The BMA spokesperson explained that more than 2,000 exhibition visitors participated in a museum survey to evaluate the show's reception. The responses reveal that 85% of attendees were Maryland residents, and almost a quarter of the respondents had visited the museum for the first time to see American Sublime.

Visitors from 35 states also paid the show a visit, as did some international attendees primarily from Europe. Equally noteworthy, 30% of respondents were under the age of 50 and 47% of respondents spent two or more hours perusing the exhibition.

“What we’re hearing again and again is how deeply people feel seen, moved, and connected in these galleries,” BMA Director Asma Naeem shared in a press statement. “This moment reflects not only her enduring impact as an artist with roots in this city, but also the power of art to bring people together and feel kinship and joy.”

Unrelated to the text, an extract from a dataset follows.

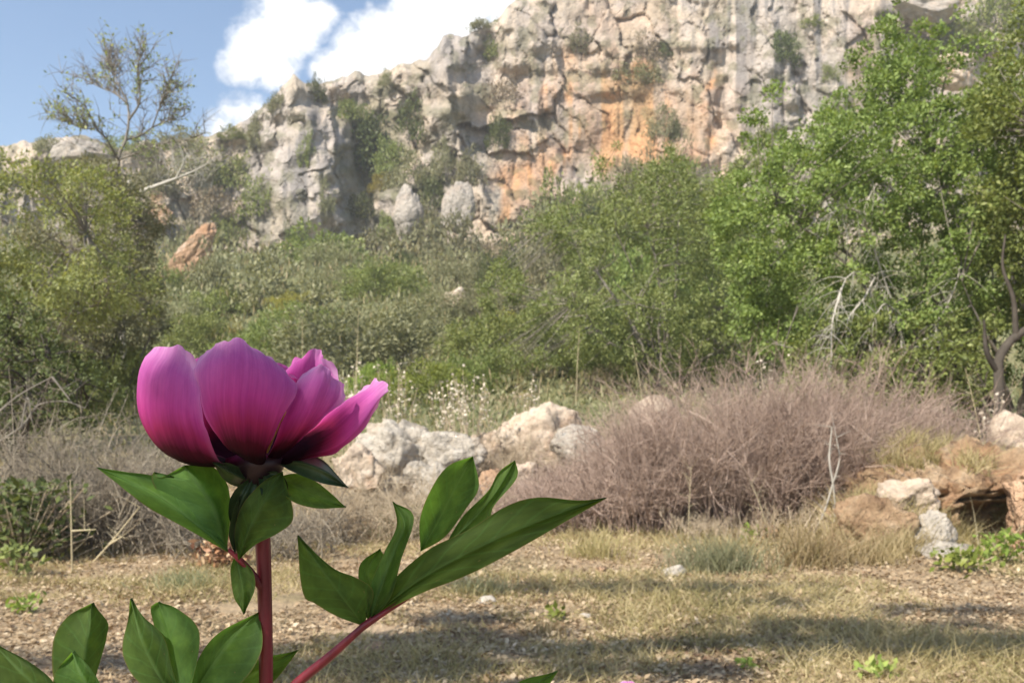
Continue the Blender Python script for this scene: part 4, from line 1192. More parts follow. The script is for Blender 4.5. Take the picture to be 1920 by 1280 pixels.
def stick(label, L, Y, r, mat, name='dry_stick', group='pale sticks and dead stems', seed=1, side=0, base=None):
    rng = np.random.default_rng(seed)
    pts = [np.array([P(x, y, Y + d * Y / FPX) for x, y, d in seg]) for seg in L]
    b = pts[0][0].copy()
    q = [tube_path(p, [r, r * .8, r * .4], 14, 5) for p in pts]
    if side:
        N = np.concatenate([catmull(p, 14)[4:] for p in pts]); s = N[rng.integers(0, len(N), side)]
        t = np.linspace(0, 1, 4)[None, :, None]; d = rdir(rng, side) + [0, 0, .5]
        q.append(tubes(s[:, None] + d[:, None] * t * rng.uniform(.05, .22, (side, 1, 1)), r * .3 * (1.2 - t[..., 0]) * np.ones((side, 1)), 3))
    V, F = join(q)
    o = link(name, mesh(name, V - b, F, mat), None, tuple(b))
    tag(o, label, 'stick' if 'stick' in name else 'stem', group)
stick('bleached forked stick standing before the mauve dome', [[(1520, 1010, 0), (1545, 960, 0), (1562, 905, 0), (1574, 860, 0), (1568, 820, 0)], [(1562, 905, 0), (1555, 860, 0), (1560, 800, 0)], [(1562, 905, 0), (1566, 960, 5), (1560, 1020, 5)]], 7.9, 0.011, M['palebark'], side=30)
stick('long grey stick sticking up out of the dead brush at the picture edge', [[(-30, 800, 0), (30, 745, 0), (98, 706, 0)], [(98, 706, 0), (120, 735, 0), (135, 755, 0)]], 7.6, 0.009, M['bark'], seed=2, side=10)
stick('crooked grey stick under the longer one in the dead brush', [[(-40, 850, 0), (40, 800, 0), (70, 760, 5), (120, 752, 5), (160, 765, 5)], [(40, 800, 0), (52, 745, 0), (60, 790, 0)]], 7.5, 0.008, M['bark'], seed=3, side=16)
stick('slanting tan stick among the brush below the broad peony leaf', [[(150, 1080, 0), (205, 1020, 0), (262, 950, 0)], [(205, 1020, 0), (230, 1005, 0)]], 6.6, 0.009, M['straw'], seed=4, side=10)
stick('thin upright straw stalk with a side twig by the brown tangle', [[(136, 1095, 0), (134, 1000, 0), (132, 900, 0)], [(134, 995, 0), (180, 992, 0)]], 6.2, 0.007, M['straw'], seed=5, side=4)
for i, (x, y0, y1, dx, Y, lb) in enumerate([(1208, 790, 640, -22, 12.6, 'tall dry stalk crossing the green bush above the smooth boulder'), (1080, 760, 620, 6, 13.4, 'tall dry stalk with a pale seed head beside the wide green bush'),
      (668, 740, 590, 4, 13.0, 'thin dry stalk rising in front of the silvery dome'), (567, 720, 600, 0, 13.0, 'thinner dry stalk rising over the middle petal'),
      (1850, 900, 690, -40, 9.4, 'greenish stem arching below the crooked trunk'), (1290, 1010, 880, 6, 7.9, 'dry straw stalk in the mauve skirt'), (1435, 980, 900, -30, 7.6, 'bent straw stalk before the mauve dome'),
      (1840, 1080, 960, -14, 6.6, 'grey stem leaning over the flat whitish rock'), (1865, 1060, 985, 50, 6.5, 'tan stem slanting across the bank hollow')]):
    stick(lb, [[(x, y0, 0), (x + dx * .4, (y0 + y1) / 2, 0), (x + dx, y1, 0)]], Y, 0.006 if Y > 9 else 0.004, M['straw'], 'dry_stalk', 'dry stalks', 10 + i, 14)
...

Exhibition view of Amy Sherald's “Michelle LaVaughn Robinson Obama” (2018) and “Miss Everything (Unsuppressed Deliverance)” (2014) at the Baltimore Museum of Art (image courtesy the museum)

“Amy’s paintings imagine an everyday life centering Blackness and honor the dignity of Black communities and witnessing such a broad swath of humanity embrace her vision is extraordinary,” Naeem said.

The exhibition will make its final stop at the High Museum of Art in Atlanta, where it will be on display from May 15 to September 27.